The business of writing is a tricky subject. It’s all wrapped up with questions about career, income, the future, and other uncertainties. So, as we approach this course, I’d like you to experience — as much as possible — an open environment for you to explore these questions. Because if you are like most people, the twists and turns of your career are unforeseeable. Different kinds of professional activities lead in unexpected directions, and you find yourself doing things that you never thought. And so, when we think about the business of writing, we should not view this as a straightforward path with concrete steps. That’s not the experience of most people who work professionally in arts and culture. Instead, the vast majority of such people find themselves on paths that are meandering, have much uncertainty, and are festooned with twists and turns. Surprising things happen. Synchronicities appear — because of the openness to possibilities that people bring.

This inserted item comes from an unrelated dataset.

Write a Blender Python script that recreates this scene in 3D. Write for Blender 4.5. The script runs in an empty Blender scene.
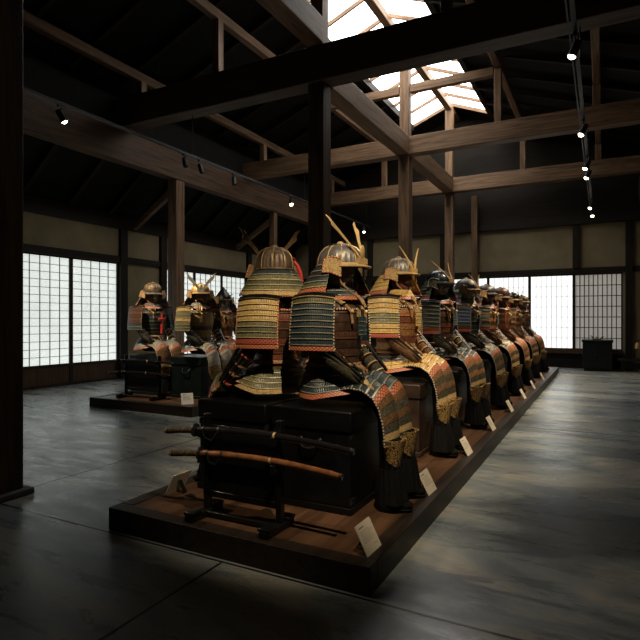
import bpy, math, random
from mathutils import Vector, Matrix
R = math.radians
PI = math.pi
sc = bpy.context.scene
col = sc.collection

# ------------------------------------------------------------------ camera
cam = bpy.data.cameras.new('camera'); cam.sensor_width = 36; cam.lens = 36*537/640
cam.clip_start = .05
co = bpy.data.objects.new('camera', cam); col.objects.link(co)
co.location = (0, 0, 1.2); co.rotation_euler = (R(90), 0, R(27.8))
sc.camera = co
# ------------------------------------------------------------------ world and exposure
w = bpy.data.worlds.new('world'); sc.world = w; w.use_nodes = True
w.node_tree.nodes['Background'].inputs[0].default_value = (.75, .85, 1, 1)
w.node_tree.nodes['Background'].inputs[1].default_value = 0.15
sc.view_settings.view_transform = 'Standard'
sc.view_settings.look = 'None'
sc.view_settings.gamma = 1
sc.view_settings.exposure = 0.0
sc.cycles.max_bounces = 7
sc.cycles.use_denoising = True
SHOJI_LEFT, SHOJI_FAR, SHOJI_DIM, SKY_GLASS = .82, 1.2, .21, 7.0
SPOT_W = 230

# ------------------------------------------------------------------ materials
def newmat(name):
    m = bpy.data.materials.new(name); m.use_nodes = True
    nt = m.node_tree; b = nt.nodes['Principled BSDF']
    return m, nt, b
def N(nt, t, **k):
    n = nt.nodes.new(t)
    for a, v in k.items():
        if a.startswith('i_'):
            key = a[2:]
            key = int(key) if key.isdigit() else key.replace('_', ' ')
            n.inputs[key].default_value = v
        else: setattr(n, a, v)
    return n
def c4(c): return (c[0], c[1], c[2], 1)
def L(nt, a, b): nt.links.new(a, b)
def mathn(nt, op, a, b=None):
    n = nt.nodes.new('ShaderNodeMath'); n.operation = op
    for i, v in enumerate((a, b)):
        if v is None: continue
        if isinstance(v, (int, float)): n.inputs[i].default_value = v
        else: nt.links.new(v, n.inputs[i])
    return n.outputs[0]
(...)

I’d like to begin with the perspective that nobody really knows where they’re going. Nobody knows what a career in the arts might look like. That’s a good place to start. It offers space to explore, to see what happens. If you’ve been in my class before, you will be familiar with this basic approach: that the course is an environment in which you are encouraged to explore a few different things, to read as much as you can, to do some reflection, and just let the thing unfold in its own way.

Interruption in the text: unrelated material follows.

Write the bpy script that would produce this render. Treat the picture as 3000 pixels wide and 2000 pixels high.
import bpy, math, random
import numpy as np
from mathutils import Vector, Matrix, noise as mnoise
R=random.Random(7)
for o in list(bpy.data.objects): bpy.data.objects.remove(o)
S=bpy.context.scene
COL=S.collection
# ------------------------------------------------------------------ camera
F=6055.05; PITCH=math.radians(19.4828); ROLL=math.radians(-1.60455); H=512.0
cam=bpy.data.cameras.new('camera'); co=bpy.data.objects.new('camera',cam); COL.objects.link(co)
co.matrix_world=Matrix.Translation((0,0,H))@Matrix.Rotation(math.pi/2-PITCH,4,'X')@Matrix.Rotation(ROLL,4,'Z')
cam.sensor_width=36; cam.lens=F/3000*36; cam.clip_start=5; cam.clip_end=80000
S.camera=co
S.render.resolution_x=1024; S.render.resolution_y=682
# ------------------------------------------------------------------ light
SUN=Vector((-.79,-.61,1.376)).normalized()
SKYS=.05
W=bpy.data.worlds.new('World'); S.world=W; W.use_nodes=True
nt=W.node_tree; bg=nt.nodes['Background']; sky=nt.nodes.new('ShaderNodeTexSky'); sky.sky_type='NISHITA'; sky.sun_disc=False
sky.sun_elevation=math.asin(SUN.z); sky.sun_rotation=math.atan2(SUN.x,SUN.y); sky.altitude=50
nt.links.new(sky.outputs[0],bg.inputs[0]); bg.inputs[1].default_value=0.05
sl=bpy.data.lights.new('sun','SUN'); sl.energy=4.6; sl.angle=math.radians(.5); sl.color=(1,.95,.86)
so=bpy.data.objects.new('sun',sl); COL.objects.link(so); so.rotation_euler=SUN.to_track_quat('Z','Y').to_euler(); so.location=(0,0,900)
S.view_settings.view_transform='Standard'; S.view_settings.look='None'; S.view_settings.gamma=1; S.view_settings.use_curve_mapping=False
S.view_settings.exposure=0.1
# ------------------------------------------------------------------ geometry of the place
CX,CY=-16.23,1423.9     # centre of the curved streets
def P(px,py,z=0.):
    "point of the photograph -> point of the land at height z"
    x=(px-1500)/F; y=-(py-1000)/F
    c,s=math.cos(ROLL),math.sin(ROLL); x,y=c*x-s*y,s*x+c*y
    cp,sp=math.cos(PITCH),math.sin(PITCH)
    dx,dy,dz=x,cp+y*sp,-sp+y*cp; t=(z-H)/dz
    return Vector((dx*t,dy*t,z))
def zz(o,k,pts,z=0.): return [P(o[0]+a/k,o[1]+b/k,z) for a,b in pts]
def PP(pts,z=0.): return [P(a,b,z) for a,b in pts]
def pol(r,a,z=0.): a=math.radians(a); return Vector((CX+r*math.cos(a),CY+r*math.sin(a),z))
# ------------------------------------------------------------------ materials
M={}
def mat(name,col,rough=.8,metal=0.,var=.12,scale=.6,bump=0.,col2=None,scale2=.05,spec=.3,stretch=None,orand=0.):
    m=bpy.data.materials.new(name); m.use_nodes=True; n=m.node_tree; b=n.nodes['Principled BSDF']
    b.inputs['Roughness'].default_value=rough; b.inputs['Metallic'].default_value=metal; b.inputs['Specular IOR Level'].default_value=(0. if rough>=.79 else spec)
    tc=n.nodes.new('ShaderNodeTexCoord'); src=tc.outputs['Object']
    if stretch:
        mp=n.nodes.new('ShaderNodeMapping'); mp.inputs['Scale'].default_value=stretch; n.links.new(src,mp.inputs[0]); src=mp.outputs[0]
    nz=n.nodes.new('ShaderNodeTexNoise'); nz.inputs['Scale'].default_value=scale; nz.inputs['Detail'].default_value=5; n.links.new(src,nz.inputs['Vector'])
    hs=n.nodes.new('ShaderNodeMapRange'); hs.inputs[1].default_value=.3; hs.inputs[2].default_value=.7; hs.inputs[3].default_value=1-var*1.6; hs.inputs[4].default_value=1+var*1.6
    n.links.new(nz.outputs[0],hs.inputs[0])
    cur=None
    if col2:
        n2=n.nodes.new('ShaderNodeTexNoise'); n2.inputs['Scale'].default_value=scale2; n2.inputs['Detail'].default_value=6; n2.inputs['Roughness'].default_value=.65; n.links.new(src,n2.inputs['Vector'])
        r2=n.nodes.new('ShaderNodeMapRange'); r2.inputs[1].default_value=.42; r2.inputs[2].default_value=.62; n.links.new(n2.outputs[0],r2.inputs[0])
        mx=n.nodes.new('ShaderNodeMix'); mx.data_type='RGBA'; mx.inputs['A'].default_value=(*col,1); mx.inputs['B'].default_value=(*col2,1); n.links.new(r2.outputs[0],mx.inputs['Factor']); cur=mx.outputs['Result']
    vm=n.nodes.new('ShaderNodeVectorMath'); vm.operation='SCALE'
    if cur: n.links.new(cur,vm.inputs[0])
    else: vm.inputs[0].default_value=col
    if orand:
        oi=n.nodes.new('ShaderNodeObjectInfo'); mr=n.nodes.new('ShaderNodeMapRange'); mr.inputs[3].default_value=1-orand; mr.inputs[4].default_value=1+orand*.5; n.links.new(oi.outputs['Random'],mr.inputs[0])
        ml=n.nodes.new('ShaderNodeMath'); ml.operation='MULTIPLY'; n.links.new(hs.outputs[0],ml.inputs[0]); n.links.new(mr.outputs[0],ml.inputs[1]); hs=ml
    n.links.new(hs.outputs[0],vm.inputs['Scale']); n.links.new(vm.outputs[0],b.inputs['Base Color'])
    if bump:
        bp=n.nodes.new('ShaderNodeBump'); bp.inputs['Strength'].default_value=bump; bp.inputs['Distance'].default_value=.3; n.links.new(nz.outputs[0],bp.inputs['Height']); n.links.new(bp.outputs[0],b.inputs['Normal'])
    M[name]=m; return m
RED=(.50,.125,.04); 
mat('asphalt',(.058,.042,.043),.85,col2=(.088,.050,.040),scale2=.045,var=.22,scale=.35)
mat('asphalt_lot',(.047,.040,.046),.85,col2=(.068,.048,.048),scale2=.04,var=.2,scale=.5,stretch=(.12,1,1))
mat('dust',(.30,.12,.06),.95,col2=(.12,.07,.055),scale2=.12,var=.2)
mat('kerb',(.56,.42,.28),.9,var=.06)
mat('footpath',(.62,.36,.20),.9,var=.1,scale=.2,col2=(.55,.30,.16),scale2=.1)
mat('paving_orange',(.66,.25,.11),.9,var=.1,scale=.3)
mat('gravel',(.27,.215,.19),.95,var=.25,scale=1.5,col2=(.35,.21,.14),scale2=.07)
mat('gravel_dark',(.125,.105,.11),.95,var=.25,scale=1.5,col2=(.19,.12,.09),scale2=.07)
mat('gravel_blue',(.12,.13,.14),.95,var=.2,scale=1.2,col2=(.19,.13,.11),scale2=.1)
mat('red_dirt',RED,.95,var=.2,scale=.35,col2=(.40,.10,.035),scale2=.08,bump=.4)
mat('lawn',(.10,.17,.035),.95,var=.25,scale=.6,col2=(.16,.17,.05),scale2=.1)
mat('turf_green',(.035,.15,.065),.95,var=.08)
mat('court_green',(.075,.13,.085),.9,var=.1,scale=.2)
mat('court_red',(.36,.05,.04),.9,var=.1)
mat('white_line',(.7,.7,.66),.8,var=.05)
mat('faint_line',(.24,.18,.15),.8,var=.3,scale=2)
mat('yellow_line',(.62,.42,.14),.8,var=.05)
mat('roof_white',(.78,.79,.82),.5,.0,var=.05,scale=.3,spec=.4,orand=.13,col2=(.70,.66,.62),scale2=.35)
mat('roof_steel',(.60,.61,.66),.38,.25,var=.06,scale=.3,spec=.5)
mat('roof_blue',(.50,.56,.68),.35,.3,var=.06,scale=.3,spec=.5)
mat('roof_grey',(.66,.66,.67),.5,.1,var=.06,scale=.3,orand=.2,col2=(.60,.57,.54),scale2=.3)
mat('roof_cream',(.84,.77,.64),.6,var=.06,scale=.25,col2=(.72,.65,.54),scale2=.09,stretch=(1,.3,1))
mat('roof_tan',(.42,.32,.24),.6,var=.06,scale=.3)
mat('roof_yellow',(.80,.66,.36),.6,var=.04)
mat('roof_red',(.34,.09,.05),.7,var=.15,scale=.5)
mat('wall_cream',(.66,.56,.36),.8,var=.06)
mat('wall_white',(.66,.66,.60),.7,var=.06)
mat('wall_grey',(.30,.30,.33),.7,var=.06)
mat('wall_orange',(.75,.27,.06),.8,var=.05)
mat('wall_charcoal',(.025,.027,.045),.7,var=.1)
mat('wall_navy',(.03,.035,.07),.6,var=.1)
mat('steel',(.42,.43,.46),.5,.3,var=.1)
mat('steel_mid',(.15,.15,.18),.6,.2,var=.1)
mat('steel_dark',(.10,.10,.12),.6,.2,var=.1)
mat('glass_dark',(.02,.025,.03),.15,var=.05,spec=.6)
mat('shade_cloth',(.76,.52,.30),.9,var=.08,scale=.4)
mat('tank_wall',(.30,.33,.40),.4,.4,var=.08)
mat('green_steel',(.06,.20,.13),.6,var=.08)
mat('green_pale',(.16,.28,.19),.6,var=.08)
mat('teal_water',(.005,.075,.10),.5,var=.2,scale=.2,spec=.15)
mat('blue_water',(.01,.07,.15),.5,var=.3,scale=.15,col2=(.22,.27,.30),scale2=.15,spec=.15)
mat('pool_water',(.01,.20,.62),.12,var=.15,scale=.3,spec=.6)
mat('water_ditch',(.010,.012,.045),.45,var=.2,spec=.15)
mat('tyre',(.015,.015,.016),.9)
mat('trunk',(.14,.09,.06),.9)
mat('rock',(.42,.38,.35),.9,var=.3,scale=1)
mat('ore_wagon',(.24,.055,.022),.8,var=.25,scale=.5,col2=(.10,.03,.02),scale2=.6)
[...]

And so, as we consider particular elements of this class, one of the things I want to emphasize is how you might approach the weekly creative activities through this lens of uncertainty and exploration. Each week, you will see a suggested creative activity. If you’ve been in my class before, you might well have done this activity before, or some version of it. You are welcome to do it again, or do the version of it that’s proposed for the week. Or you can adapt it in some way; that’s fine. But you might want to do something different. In particular, if there is an author or artist whose career you want to emulate — someone whose version of success closely matches what you want to achieve as a professional — then you might be familiar with what that person did, or does, creatively speaking, to keep themselves connected to the creative spark inside themselves. Maybe they go for walks, or maybe they practice knitting or yoga, or maybe they hike or do photography or whatever. It’s very, very common for professional creative artists to do something creatively that’s not directly connected to the career work that they do. So, if there is an author or an artist whose career you wish to emulate, you can try to do the creative practices that they do. What keeps them creatively engaged? For most well-known authors, you can find out what they are interested in — the stuff they do that they say helps them with their well-being and their creativity. This goes beyond their writing, their career, or the income they make from the work.

Do the suggested weekly activity if you want; no problem. But feel free to substitute that creative activity with something from the universe of the author whose work you want to emulate. My goal here is to get you thinking about and experimenting with what professional creative people do. The vast majority of them have some kind of practice, or various practices. They do something. Try what they do. See what happens.

If you get stuck, or if you’re not sure, or if you start something and then you’re not sure: by all means, let me know. I’ll be happy to talk with you about it and help you figure it out.